EXERCISE DIRECTIONS:
Among the records below, find each line that includes the string "wide" and copy it.

ENTRIES SUPPLIED:

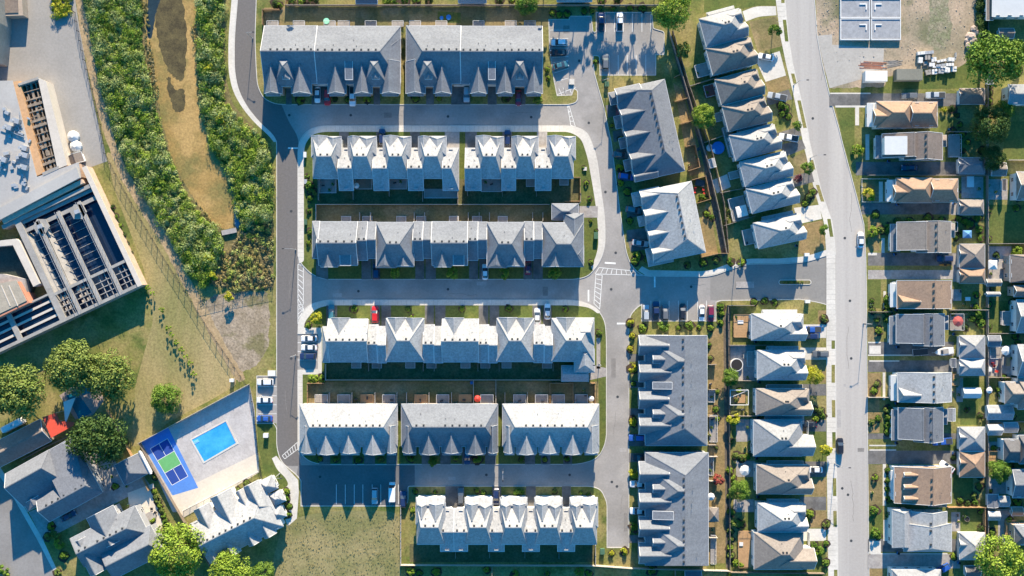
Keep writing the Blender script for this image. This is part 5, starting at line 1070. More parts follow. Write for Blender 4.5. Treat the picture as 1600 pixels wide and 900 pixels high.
---
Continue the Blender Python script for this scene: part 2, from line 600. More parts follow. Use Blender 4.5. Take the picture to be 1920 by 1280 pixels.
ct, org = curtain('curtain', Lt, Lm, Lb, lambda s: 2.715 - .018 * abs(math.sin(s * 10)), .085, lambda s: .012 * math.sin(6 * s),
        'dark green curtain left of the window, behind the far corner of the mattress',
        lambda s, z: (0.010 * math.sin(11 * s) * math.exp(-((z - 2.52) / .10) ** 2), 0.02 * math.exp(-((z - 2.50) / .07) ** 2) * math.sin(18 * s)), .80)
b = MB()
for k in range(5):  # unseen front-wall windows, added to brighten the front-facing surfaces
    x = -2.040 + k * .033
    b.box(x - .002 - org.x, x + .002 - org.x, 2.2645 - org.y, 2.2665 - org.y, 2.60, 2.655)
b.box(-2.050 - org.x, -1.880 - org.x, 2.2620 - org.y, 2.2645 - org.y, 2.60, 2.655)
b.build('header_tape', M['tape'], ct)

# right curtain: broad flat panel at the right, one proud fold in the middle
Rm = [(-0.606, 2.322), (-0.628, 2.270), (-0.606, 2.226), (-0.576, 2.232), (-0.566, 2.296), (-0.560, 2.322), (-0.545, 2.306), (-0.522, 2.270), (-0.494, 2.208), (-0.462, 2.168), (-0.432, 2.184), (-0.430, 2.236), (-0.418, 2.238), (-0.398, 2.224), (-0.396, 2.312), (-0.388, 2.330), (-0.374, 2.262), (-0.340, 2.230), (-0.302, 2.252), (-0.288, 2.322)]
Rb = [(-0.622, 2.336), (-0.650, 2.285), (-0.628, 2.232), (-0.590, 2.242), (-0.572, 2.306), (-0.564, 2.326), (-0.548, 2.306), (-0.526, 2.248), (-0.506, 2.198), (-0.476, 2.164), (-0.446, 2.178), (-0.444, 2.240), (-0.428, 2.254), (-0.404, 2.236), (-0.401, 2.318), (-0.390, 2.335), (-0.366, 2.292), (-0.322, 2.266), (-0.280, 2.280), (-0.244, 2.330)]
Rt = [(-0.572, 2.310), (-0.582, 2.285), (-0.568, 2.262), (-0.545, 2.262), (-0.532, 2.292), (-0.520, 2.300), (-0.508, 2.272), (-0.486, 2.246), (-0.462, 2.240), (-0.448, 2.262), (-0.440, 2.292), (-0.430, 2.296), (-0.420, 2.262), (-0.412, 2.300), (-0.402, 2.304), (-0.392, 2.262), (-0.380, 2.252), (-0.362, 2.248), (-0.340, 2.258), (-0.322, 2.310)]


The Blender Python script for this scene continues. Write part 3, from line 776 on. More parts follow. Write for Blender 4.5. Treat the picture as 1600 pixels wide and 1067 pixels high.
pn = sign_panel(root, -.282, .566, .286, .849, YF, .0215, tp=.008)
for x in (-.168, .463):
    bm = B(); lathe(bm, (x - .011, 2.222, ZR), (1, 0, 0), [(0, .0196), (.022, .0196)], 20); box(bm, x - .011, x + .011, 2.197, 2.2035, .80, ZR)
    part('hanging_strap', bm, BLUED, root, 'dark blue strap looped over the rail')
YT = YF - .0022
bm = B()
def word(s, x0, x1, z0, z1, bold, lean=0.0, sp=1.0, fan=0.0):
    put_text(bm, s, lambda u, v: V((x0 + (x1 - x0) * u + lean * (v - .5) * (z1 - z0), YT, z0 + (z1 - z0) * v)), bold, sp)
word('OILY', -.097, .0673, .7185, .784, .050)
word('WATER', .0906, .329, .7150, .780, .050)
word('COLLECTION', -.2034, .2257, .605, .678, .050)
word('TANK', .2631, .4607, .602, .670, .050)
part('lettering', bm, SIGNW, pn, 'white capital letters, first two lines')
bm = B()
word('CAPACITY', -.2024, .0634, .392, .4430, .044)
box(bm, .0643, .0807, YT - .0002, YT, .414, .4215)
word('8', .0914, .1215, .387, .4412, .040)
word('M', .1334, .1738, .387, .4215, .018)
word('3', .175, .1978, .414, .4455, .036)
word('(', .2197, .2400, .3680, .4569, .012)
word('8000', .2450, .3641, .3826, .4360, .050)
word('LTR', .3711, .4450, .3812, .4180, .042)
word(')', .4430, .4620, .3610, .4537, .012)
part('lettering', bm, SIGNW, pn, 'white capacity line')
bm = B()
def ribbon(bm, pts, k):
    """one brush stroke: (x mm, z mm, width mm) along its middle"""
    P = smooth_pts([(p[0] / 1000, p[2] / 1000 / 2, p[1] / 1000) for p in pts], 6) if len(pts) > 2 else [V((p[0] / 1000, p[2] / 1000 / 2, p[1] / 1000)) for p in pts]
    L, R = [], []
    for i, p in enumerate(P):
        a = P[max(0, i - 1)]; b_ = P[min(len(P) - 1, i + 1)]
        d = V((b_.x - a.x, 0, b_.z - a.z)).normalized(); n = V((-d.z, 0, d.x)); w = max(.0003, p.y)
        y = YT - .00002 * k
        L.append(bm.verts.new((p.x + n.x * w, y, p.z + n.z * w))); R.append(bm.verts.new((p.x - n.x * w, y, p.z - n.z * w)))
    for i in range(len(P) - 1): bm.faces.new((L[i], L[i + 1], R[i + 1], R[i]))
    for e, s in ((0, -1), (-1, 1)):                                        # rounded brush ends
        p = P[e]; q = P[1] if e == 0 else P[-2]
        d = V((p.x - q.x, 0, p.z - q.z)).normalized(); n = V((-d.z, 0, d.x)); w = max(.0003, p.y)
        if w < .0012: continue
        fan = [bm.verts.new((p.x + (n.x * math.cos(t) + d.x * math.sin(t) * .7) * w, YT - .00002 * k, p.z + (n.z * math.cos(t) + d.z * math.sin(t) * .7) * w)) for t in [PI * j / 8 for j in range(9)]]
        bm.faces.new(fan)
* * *
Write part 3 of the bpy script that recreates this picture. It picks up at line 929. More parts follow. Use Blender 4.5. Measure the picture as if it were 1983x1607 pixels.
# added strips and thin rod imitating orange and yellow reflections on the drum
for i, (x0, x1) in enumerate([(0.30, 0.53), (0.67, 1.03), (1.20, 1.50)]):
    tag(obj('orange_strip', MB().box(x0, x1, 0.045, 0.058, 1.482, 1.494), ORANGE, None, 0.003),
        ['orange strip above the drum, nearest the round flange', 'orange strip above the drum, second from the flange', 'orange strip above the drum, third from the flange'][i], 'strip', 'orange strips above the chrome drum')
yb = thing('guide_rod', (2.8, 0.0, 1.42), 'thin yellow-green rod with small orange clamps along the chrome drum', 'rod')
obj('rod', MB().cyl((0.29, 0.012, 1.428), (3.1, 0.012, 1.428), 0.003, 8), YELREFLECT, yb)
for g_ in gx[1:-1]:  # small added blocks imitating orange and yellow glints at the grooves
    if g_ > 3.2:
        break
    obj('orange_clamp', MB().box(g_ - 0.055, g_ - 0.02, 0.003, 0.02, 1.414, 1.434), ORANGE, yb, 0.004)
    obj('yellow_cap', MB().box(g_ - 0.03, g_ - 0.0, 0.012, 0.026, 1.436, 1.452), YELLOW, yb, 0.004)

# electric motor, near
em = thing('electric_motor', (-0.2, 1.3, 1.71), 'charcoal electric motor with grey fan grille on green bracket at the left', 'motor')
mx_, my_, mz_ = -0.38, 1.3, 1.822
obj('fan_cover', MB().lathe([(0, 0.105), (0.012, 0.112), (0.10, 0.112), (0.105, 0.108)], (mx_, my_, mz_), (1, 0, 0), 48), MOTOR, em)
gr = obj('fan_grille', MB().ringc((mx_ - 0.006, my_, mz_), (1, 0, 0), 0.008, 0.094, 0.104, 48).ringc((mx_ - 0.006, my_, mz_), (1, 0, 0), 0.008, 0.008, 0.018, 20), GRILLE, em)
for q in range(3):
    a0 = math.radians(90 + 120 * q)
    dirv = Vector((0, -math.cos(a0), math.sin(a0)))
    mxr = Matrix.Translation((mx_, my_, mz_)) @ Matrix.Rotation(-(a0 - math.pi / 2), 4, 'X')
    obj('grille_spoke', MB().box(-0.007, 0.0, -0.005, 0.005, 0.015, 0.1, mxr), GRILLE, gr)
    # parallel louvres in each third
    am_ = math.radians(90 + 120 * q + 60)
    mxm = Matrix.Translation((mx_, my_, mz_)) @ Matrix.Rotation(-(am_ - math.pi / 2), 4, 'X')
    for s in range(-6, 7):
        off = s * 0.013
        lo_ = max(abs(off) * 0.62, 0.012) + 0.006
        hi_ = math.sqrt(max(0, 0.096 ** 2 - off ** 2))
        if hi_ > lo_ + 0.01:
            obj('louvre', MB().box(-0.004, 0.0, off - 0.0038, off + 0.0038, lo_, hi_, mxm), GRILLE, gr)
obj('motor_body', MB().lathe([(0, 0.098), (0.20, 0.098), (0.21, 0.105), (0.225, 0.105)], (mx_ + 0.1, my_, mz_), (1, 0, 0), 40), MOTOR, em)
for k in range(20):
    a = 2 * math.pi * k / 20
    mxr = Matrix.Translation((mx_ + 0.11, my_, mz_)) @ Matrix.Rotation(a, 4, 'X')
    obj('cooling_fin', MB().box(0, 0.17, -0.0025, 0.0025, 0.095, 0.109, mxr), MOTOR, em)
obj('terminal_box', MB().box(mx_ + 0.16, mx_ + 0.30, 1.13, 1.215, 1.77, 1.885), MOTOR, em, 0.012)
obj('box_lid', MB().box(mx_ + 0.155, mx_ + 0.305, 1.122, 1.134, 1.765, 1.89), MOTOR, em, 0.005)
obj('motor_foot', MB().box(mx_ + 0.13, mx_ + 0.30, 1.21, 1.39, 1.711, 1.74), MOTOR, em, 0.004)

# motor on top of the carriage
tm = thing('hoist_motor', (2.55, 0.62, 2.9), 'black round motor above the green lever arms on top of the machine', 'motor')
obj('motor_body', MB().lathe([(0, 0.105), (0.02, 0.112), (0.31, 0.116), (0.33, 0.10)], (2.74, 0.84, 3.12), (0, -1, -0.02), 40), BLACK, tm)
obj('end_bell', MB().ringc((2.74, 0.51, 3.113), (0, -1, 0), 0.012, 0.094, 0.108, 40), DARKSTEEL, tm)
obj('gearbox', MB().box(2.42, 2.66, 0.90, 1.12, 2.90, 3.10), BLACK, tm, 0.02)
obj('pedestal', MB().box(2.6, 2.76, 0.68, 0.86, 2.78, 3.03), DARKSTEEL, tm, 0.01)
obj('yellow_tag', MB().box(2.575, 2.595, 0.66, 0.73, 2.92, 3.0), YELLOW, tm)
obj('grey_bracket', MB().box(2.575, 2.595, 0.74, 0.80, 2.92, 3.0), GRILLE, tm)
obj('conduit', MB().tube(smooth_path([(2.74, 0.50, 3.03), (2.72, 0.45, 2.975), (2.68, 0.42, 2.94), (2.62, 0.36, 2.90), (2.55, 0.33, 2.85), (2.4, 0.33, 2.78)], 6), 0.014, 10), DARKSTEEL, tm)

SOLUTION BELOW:
Keep writing the Blender script for this image. This is part 5, starting at line 1070. More parts follow. Write for Blender 4.5. Treat the picture as 1600 pixels wide and 900 pixels high.
The Blender Python script for this scene continues. Write part 3, from line 776 on. More parts follow. Write for Blender 4.5. Treat the picture as 1600 pixels wide and 1067 pixels high.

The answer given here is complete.